Russia to recruit foreigners in neighboring countries to beef up its army depleted by 300,000 war casualties, says the UK Defense Ministry
  • Russia is outsourcing military recruitment to "avoid unpopular domestic mobilization measures," says the UK MoD.

  • The Kremlin wants to fill the growing gaps in army ranks foreigners and migrant workers.

  • Russia's military casualties are approaching 300,000, say US officials.

Russia is avoiding domestic mobilization by recruiting more foreigners and migrant workers for the war against Ukraine, the UK Ministry of Defence said on September 3.

The campaign to exploit migrant workers and enlist men from neighboring countries precedes Russia's upcoming presidential election in 2024.

This move "allows the Kremlin to acquire additional personnel for its war effort in the face of mounting casualties" and "avoid further unpopular domestic mobilization measures in the run-up to the 2024 presidential elections," the Ministry says.

Russia's military casualties are approaching 300,000, of which as many as 120,000 are deaths and up to 180,000 are injuries, US officials said last month.

High payments and offers of a fast track to Russian citizenship

A military cadet in front of a billboard promoting contract army service.
A military cadet in front of a billboard promoting contract army service in Saint Petersburg in October 2022.OLGA MALTSEVA/AFP via Getty Images

Russian military-recruitment advertisements have been targeting Armenian and Kazakhstani audiences — mainly ethnic Russians from the Kostanay region — since late June.
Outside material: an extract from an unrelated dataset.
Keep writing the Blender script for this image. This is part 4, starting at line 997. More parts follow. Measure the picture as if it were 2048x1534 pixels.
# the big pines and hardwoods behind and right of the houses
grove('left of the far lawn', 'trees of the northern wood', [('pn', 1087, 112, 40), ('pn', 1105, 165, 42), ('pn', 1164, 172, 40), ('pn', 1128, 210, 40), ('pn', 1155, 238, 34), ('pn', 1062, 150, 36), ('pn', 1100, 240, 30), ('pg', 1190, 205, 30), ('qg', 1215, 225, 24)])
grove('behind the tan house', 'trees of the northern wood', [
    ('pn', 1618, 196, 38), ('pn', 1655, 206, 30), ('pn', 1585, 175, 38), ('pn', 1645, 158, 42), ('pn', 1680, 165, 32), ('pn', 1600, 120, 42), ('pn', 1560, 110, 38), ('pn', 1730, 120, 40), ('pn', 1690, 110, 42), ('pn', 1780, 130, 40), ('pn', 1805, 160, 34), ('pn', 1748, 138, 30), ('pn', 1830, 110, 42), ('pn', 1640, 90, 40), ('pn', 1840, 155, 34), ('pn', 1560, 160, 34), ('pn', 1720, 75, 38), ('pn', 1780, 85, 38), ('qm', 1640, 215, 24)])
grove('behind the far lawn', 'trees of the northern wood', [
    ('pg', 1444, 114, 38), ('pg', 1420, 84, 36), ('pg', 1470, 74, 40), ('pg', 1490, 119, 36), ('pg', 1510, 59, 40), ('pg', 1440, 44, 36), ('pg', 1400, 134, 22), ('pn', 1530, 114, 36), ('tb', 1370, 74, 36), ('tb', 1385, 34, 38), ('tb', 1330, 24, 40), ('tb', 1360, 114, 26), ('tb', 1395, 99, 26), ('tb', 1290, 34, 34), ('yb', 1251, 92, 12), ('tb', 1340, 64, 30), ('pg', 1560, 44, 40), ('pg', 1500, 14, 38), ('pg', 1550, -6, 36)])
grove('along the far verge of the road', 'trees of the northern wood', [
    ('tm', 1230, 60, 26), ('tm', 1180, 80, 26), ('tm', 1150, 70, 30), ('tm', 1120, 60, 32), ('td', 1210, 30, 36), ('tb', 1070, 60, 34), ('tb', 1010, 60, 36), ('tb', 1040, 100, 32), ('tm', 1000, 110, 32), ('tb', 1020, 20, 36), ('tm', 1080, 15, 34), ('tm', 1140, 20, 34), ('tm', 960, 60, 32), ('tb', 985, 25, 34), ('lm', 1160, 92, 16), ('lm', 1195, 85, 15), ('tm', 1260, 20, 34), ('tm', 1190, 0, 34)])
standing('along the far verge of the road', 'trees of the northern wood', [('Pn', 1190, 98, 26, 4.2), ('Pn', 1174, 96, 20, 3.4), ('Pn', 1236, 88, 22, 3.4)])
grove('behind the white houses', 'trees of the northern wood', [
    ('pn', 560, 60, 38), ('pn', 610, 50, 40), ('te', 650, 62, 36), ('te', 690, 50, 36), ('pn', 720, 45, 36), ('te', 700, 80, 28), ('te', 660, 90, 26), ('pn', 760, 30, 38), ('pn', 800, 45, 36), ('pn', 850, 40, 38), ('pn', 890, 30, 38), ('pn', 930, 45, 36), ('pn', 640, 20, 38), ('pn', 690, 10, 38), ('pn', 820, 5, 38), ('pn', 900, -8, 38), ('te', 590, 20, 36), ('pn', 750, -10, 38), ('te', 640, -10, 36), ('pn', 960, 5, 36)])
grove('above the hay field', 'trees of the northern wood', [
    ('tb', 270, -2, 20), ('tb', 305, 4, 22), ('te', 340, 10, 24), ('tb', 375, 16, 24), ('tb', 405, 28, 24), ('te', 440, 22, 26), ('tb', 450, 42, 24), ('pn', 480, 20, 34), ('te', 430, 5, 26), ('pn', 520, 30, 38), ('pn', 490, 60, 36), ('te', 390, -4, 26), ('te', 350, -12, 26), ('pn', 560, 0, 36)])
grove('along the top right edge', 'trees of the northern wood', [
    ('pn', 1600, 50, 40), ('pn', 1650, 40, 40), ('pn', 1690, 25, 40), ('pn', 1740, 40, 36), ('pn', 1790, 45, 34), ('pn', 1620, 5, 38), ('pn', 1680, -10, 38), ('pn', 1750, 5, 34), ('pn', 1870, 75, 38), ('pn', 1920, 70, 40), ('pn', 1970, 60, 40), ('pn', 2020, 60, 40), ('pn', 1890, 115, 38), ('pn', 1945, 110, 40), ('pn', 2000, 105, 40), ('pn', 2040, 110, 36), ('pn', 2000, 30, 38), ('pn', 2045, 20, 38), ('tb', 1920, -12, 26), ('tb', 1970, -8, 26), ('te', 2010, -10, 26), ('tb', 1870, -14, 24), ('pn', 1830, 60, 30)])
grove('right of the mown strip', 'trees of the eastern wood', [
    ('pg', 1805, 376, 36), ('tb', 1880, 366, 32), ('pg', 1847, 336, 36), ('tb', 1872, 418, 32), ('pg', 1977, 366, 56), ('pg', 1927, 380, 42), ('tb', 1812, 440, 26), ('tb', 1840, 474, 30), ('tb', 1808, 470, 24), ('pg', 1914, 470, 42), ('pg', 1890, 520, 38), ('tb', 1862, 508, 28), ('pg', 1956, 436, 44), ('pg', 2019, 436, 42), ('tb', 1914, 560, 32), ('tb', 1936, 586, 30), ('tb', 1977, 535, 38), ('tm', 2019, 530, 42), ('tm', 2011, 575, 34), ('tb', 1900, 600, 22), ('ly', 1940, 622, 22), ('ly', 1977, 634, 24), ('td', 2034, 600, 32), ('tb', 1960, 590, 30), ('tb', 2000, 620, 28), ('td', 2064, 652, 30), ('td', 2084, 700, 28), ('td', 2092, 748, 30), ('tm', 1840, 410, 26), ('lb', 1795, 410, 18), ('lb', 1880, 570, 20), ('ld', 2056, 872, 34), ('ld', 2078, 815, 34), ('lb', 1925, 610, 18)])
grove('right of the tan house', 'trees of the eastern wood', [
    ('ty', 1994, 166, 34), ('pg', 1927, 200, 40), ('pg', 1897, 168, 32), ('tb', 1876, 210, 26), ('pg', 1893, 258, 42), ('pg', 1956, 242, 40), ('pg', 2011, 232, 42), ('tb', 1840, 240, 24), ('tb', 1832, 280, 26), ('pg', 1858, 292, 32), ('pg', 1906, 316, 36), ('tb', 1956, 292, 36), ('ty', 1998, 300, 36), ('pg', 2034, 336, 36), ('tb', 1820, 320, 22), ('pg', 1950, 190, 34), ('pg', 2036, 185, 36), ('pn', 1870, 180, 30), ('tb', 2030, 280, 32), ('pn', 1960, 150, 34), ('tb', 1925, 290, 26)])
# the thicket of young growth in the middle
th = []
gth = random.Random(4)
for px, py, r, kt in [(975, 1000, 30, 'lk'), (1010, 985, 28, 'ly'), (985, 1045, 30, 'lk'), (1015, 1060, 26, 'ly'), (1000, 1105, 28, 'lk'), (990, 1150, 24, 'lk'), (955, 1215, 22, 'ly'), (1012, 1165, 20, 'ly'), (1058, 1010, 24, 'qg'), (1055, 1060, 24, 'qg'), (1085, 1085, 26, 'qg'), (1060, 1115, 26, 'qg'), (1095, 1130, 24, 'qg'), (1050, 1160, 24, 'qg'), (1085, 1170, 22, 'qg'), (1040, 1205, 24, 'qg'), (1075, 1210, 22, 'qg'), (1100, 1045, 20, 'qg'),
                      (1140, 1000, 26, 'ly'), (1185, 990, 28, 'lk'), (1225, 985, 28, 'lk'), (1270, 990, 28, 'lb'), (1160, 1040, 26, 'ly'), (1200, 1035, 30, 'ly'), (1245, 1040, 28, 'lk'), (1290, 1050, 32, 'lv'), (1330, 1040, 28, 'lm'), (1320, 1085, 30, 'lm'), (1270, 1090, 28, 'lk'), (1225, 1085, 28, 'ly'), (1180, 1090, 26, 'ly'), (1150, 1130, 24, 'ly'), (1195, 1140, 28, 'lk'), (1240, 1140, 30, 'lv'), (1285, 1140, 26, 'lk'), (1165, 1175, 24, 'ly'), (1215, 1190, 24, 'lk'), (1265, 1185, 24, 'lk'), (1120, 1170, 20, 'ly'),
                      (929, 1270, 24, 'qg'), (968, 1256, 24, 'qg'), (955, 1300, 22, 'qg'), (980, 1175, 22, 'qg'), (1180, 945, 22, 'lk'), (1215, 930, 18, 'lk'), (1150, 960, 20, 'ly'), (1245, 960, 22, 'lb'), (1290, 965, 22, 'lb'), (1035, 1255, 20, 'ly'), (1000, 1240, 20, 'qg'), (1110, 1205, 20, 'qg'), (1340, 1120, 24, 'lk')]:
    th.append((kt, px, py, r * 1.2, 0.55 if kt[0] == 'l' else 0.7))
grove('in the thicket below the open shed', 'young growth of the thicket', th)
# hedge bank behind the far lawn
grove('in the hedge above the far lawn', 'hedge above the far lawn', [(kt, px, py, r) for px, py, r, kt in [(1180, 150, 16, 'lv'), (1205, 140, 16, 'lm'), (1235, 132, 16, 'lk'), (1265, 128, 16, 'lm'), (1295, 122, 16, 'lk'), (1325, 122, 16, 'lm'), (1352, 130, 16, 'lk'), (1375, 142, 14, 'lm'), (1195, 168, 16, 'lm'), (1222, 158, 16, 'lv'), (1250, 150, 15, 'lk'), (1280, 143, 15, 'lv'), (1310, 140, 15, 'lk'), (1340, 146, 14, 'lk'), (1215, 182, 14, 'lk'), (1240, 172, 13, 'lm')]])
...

The ads offer down payments of 495,000 rubles ($5,140) and starting salaries of 190,000 rubles ($1,973).

Migrant workers' statuses are being leveraged. They are being offered "fast-track citizenship" if they join the fight in Ukraine, with salaries of up to $4,160 on the cards.

Some migrants are being taken advantage of, with Uzbek workers reportedly having their passports confiscated in Russian-occupied Mariupol and being pressured to join the military and fight against Ukraine.

The UK MoD says there are upwards of six million Central Asian migrants in Russia, all of whom are "potential recruits" in the Kremlin's eyes.